Miller Theatre at Columbia University School of the Arts opens its 30th Anniversary 2018-19 Season and launches its new Chamber Opera Commissioning Initiative with the New York Premiere of PROVING UP, adapted from the short story "Proving Up" by Karen Russell.
Composer Missy Mazzoli and librettist Royce Vavrek thrilled audiences and critics alike in 2016 with the premiere of their opera Breaking the Waves. This dynamic creative duo reunites for Proving Up, a harrowing tale of a family's pursuit of the American Dream set in post-Civil War Nebraska. Miller's 30th Anniversary Season opens with the New York premiere of this chamber opera that is by turns optimistic, exultant, and menacing.

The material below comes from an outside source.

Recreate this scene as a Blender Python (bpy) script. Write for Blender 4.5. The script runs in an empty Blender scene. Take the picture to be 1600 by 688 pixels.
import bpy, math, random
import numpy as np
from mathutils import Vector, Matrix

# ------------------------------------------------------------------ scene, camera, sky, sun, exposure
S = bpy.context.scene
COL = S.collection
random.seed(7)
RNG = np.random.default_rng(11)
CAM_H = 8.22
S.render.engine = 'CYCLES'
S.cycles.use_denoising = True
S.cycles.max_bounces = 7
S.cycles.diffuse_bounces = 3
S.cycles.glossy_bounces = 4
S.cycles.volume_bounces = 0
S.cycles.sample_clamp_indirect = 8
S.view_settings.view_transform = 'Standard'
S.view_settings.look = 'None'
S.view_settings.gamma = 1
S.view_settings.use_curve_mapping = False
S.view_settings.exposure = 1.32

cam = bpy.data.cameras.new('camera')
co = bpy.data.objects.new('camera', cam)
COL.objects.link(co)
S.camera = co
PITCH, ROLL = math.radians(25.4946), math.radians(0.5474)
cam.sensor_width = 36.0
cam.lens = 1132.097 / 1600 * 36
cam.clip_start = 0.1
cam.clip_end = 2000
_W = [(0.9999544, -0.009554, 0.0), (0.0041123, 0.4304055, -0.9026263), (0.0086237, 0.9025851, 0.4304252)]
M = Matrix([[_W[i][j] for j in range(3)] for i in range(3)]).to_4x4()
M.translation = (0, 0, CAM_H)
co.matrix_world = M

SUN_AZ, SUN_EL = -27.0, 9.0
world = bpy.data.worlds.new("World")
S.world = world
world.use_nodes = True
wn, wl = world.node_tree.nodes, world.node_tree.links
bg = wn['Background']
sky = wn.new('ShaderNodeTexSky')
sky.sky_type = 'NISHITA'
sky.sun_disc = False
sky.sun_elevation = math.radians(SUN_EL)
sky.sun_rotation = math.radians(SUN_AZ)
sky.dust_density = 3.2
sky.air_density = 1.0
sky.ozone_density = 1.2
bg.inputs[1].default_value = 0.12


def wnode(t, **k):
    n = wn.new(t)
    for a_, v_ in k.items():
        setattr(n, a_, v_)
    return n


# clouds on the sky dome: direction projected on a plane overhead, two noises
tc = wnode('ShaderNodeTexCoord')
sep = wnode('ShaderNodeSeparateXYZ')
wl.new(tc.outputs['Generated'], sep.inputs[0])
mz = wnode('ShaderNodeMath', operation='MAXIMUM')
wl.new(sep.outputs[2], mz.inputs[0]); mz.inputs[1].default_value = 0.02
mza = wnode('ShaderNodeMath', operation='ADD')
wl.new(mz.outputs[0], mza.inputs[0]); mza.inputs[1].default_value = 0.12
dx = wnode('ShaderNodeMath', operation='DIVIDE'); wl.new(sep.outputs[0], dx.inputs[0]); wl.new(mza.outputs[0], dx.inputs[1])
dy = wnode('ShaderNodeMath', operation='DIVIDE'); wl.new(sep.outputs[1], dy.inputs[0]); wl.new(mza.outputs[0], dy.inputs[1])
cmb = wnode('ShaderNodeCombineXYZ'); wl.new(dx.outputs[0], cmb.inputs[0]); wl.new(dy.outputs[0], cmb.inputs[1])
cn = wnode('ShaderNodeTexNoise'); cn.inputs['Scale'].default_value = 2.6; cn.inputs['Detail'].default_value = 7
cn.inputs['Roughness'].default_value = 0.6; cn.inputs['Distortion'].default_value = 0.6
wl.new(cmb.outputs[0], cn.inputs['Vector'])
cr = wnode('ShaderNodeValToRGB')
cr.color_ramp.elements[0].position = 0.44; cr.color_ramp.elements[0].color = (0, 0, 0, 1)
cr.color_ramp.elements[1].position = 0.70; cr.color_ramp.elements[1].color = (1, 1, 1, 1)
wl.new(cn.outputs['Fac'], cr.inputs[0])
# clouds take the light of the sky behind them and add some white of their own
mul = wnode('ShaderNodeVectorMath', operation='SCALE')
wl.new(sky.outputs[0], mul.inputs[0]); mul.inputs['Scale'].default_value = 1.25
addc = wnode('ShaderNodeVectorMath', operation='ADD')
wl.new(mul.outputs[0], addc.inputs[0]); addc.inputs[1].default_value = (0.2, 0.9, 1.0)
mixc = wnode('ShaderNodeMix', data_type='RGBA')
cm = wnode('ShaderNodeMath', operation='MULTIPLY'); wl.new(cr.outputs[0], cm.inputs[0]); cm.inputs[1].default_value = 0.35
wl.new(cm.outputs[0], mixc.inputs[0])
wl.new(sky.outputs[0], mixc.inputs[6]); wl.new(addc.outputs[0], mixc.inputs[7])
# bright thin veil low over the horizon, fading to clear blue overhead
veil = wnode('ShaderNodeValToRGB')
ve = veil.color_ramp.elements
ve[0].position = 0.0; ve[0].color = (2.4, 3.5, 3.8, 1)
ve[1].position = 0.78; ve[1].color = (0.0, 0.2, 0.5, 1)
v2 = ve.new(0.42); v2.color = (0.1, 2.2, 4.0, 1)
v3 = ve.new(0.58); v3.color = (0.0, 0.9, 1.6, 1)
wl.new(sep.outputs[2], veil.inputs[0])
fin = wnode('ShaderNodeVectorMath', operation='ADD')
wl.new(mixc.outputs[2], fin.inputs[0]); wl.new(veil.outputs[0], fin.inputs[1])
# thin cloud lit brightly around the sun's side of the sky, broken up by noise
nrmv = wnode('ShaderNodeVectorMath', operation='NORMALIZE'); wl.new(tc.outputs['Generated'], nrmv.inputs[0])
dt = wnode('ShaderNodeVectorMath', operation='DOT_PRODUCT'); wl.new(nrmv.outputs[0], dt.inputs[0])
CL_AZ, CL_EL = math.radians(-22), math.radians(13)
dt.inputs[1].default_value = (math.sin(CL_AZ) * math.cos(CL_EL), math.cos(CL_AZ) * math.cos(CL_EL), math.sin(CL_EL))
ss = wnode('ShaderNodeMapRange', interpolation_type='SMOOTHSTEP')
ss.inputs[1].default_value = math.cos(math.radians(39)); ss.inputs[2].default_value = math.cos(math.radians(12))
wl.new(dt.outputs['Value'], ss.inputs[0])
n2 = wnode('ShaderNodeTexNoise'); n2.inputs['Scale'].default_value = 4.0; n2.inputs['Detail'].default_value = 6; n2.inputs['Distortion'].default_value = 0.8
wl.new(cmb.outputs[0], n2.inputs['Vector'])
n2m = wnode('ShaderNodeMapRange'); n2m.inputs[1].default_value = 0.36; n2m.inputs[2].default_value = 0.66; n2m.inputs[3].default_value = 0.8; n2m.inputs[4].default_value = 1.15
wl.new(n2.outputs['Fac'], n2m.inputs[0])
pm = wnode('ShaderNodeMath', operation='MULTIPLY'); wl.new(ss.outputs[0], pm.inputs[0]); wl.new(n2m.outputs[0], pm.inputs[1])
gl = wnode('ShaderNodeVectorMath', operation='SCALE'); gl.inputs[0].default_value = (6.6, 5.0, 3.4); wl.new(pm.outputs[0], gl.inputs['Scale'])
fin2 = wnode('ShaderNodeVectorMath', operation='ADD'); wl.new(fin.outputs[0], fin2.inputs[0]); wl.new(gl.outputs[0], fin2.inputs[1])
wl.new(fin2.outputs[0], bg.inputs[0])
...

After its premiere at Opera Omaha this past April, Musical America described Proving Up as "completely riveting from the beginning to its devastating conclusion" and "a suspenseful, gripping, and unsettling work of music theater."CREATIVE TEAM:
Missy Mazzoli, composer
Royce Vavrek, librettist
Christopher Rountree, conductor
James Darrah, production
Nathan Troup, director
Adam Rigg, scenic designer
Chrisi Karvonides-Dushenko, costume designer
Pablo Santiago, lighting designer
Ronell Oliveri, wig & makeup designer
Wednesday, September 26, 2018, 8:00 p.m.
Friday, September 28, 2018, 8:00 p.m.
Miller Theatre (2960 Broadway at 116th Street, New York, NY)
Proving Up launches Miller Theatre's new Chamber Opera Commissioning Initiative, which will contribute meaningfully to the American opera landscape, provide composers with an opportunity to create significant new work, and increase audience engagement with contemporary opera. This initiative builds upon the success of Miller Theatre's past acclaimed productions, including the New York stage premiere of Elliott Carter's What Next? and the U.S. premieres of Olga Neuwirth's Lost Highway and Iannis Xenakis's Oresteia. As part of its famed Opera Workshop in the 1940s, Columbia presented many important new opera works and rediscoveries, most notably the world premieres of Benjamin Britten and W.H. Auden's Paul Bunyan, and Virgil Thomson and Gertrude Stein's The Mother of Us All. Miller Theatre is proud to celebrate its rededication to this pioneering legacy.